Fusion’s contract should have been public, but the company tried to block its release from the Federal Communications Commission when I asked for it. No wonder. It revealed that Fusion had a sweetheart deal with Teleco of 12 cents a minute when the official rate was 50 cents.
The Fusion deal is interesting because the company was run by Marvin Rosen, the former finance chair of the Democratic Party. Board members included Joseph P. Kennedy II and Mr. Clinton’s former chief of staff, Mack McLarty.
The U.S.-Haiti telecom route is one of the busiest in the Western Hemisphere, and this contract that undercut the competition was remarkably lucrative. It also deprived the Haitian treasury of important resources. As the lawsuit states: “Teleco revenues were the principal source of urgently needed foreign currency for Haiti.”

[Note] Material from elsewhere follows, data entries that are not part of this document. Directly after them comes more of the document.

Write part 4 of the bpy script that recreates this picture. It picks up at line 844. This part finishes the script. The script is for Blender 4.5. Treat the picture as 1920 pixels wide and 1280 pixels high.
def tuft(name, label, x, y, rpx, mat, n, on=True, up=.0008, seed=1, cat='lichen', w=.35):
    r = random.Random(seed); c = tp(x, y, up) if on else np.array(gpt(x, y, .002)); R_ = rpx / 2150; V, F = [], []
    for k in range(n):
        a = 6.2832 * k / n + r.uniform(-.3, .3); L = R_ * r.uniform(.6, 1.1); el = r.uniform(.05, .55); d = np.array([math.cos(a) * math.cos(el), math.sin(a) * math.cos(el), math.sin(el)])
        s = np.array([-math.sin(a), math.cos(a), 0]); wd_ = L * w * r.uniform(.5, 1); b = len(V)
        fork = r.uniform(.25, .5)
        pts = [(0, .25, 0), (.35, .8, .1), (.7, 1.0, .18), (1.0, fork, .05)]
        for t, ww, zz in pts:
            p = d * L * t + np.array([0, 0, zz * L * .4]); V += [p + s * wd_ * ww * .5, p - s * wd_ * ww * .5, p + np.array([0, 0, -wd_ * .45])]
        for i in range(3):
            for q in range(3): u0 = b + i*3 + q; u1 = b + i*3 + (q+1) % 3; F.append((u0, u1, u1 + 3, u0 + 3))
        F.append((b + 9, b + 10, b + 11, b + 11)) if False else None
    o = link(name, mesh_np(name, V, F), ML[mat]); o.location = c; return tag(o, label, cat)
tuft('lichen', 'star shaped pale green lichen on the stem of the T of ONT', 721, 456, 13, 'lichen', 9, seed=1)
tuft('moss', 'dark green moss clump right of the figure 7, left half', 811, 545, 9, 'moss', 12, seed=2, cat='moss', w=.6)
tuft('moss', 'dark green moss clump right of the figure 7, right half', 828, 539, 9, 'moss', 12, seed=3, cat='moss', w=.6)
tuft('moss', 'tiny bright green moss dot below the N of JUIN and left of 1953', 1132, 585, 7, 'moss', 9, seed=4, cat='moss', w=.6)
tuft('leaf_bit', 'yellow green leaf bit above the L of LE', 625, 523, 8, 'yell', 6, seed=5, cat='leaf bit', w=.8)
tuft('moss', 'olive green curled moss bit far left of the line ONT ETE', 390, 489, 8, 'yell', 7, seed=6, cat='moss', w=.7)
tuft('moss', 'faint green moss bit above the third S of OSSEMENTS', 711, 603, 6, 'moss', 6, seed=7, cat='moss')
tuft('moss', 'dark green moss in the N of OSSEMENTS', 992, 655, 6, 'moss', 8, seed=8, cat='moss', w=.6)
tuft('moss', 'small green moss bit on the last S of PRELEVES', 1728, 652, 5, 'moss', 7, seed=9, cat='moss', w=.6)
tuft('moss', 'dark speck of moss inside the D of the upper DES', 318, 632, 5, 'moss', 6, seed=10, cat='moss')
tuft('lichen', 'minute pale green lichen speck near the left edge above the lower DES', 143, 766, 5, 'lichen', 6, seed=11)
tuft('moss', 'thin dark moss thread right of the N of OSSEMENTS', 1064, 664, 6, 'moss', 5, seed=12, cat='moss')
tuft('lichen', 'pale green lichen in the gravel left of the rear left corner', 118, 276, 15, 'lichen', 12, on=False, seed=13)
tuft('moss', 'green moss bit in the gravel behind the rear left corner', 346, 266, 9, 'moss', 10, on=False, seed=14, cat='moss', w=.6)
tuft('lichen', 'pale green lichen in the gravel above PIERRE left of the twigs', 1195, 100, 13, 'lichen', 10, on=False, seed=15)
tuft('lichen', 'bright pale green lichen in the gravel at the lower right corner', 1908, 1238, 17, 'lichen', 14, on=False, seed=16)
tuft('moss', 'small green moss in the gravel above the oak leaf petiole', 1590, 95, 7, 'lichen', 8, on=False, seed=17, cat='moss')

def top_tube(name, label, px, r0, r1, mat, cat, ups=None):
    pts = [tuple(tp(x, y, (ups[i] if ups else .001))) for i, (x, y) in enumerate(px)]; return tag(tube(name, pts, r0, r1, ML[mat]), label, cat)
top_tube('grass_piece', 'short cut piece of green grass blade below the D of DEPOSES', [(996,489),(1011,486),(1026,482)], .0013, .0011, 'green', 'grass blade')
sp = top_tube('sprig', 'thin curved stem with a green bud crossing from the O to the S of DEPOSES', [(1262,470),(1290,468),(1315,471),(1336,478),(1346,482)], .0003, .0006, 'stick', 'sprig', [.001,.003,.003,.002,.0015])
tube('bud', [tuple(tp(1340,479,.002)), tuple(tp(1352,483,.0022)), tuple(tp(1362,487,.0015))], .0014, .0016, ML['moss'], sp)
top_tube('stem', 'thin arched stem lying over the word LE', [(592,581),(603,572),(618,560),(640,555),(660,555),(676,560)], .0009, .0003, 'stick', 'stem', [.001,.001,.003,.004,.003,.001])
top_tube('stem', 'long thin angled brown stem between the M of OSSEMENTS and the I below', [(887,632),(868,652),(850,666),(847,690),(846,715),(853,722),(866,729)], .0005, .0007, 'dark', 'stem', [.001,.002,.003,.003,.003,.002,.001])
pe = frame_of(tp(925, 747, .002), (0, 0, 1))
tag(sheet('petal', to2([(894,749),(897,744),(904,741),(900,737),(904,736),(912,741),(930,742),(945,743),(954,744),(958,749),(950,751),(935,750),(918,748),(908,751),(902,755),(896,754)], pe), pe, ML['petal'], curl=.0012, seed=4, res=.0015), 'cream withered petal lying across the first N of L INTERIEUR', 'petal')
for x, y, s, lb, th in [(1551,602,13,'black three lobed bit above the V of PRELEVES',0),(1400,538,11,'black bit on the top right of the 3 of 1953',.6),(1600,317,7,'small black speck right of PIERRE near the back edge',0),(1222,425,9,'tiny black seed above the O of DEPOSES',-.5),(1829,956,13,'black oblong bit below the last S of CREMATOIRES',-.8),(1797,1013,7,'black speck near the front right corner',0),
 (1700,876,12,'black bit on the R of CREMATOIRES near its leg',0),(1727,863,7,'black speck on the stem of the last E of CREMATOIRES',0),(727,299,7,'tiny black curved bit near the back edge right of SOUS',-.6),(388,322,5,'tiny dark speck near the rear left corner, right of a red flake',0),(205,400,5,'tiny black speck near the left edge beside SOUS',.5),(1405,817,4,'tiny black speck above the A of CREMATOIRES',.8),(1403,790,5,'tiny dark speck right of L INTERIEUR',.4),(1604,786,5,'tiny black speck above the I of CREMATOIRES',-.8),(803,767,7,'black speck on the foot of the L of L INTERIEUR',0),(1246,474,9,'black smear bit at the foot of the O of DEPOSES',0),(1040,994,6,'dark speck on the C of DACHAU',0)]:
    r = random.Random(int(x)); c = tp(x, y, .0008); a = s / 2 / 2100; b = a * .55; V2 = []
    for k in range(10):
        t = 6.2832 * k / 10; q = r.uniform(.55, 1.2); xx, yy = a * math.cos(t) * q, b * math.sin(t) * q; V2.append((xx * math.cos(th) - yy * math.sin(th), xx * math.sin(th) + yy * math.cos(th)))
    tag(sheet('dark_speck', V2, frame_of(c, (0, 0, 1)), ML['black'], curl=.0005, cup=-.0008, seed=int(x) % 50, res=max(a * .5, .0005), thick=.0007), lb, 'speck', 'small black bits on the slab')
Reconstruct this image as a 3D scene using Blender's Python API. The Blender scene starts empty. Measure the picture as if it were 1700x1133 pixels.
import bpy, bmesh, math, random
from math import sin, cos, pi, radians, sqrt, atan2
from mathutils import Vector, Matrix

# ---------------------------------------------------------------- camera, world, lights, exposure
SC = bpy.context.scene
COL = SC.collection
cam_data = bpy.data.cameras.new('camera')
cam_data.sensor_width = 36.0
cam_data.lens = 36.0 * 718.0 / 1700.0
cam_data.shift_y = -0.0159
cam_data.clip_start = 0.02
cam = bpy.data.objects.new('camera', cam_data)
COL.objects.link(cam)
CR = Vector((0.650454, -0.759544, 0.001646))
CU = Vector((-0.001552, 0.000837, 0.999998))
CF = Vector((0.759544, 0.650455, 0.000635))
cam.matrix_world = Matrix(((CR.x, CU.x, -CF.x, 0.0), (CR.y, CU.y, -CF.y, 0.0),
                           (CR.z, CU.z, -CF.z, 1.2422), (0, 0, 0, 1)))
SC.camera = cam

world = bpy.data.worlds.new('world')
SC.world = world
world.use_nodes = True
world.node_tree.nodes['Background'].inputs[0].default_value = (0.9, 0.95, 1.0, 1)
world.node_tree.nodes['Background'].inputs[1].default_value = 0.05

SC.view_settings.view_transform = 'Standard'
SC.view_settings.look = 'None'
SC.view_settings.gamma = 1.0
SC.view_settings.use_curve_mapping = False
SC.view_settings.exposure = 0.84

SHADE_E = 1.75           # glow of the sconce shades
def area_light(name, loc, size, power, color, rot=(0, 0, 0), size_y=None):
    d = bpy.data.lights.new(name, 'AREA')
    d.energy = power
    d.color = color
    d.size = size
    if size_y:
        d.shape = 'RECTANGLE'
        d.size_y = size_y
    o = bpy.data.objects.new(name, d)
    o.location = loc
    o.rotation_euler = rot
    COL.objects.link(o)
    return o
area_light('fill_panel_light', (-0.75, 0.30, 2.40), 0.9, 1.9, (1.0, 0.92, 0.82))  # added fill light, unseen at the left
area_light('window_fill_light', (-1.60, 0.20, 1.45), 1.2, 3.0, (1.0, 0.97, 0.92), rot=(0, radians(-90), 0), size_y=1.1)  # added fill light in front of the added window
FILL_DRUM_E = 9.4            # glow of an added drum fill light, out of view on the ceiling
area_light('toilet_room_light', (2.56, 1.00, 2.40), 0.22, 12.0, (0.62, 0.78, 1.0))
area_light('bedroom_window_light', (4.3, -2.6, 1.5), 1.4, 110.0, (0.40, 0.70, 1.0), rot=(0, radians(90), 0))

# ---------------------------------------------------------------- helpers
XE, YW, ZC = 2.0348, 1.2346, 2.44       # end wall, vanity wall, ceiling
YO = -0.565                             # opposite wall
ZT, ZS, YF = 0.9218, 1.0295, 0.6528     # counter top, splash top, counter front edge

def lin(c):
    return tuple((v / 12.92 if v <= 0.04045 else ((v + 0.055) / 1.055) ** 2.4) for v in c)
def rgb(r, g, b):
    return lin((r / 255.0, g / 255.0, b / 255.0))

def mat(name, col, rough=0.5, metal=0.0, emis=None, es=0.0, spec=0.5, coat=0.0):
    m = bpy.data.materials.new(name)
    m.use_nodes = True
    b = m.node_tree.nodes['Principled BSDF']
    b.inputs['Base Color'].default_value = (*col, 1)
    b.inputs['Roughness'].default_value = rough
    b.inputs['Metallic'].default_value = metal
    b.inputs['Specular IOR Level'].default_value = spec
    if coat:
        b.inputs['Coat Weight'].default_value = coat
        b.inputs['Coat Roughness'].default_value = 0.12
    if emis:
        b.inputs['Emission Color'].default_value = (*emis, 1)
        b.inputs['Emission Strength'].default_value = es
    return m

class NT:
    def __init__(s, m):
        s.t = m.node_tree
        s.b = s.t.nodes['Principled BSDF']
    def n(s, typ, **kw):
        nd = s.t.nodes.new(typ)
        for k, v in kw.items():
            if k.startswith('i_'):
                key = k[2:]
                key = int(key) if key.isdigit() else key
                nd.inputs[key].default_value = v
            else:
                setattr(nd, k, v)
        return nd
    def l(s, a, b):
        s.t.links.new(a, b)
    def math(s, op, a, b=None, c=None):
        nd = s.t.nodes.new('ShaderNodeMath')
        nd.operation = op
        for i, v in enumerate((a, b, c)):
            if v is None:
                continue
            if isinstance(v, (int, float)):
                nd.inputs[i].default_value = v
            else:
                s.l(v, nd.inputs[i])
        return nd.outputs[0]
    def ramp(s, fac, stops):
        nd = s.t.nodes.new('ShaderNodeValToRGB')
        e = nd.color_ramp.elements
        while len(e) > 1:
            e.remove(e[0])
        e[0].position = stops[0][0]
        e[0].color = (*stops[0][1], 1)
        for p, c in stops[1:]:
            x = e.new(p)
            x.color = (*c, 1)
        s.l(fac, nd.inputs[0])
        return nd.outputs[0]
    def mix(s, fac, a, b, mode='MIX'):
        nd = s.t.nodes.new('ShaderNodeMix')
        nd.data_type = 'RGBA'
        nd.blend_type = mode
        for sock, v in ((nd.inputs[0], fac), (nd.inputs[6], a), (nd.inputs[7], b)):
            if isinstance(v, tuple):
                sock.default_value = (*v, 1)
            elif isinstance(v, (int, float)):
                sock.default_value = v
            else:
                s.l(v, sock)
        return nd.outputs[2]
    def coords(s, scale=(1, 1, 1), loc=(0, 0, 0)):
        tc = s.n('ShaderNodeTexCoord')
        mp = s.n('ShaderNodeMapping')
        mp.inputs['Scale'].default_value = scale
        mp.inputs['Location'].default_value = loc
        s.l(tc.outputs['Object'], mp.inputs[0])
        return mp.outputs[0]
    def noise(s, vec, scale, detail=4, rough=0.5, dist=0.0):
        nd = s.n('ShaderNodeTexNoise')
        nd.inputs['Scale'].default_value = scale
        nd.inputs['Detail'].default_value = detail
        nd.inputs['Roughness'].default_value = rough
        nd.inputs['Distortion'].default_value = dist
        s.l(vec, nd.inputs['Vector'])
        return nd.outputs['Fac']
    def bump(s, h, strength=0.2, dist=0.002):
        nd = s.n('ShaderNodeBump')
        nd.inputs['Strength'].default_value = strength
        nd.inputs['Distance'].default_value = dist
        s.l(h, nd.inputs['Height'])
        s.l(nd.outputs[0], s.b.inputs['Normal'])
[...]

The upshot here is that clintonista activity in Haiti was not the work of foreigners deeply committed to the well-being of a long-suffering people. Instead, it capitalized on the chance to make money using government power.
Now is time to break that habit. As one Haitian told me, if the country is ever to develop it needs “to rely less on cronyism and more on transparency and the vast resources of the Haitian expat community.” That would disqualify Bill Clinton.